L’importance prise par les SMP dans l’activité militaire mondiale ne manque évidemment pas d’inquiéter certains bourgeois, soucieux de mener leurs guerres... démocratiquement. « Il est extrêmement dangereux qu'une nation commence à sous-traiter son monopole de l'usage de la force et de la violence pour soutenir sa politique étrangère ou ses objectifs de sécurité nationale » (Joe Wilson, ambassadeur en Irak avant 1991). De notre point de vue de classe, les SMP sont un secteur répressif de plus dans l’arsenal de l’Etat, d’un point de vue mondial, tandis que les réformistes y voient une remise en cause du monopole de la violence par l’Etat, une privatisation de l’une de ses prérogatives centrales. C’est un peu le même cirque gesticulatoire qu’au sujet de la monnaie et des Banques Centrales.

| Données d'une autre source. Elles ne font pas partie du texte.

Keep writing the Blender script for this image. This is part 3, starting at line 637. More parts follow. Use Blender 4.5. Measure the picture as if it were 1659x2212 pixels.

Notes de l’encadré « Les Sociétés Militaires Privées (SMP) »
1. Par exemple, en Afghanistan, en 2009, sur 104.100 mercenaires, 9% étaient américains, 16% d’expatriés d’autres nationalités et 75% d’afghans engagés au prix local. Le premier produit d’exportation des Balkans (Bosnie-Herzégovine, le Kosovo ou Serbie) sont des mercenaires.
2. Lors de la 2ème guerre punique (218 – 202 av JC), l’Empire romain comptait plus de 400.000 mercenaires sur un total de 700.000 soldats.
3. Ainsi, l’Asia Security Group est dirigé par Hashmat Karzai, cousin du président, et la Watan Risk Management par Ahmed Rateb Popal et Rashid Popal, deux frères et cousins de Hamid Karzai.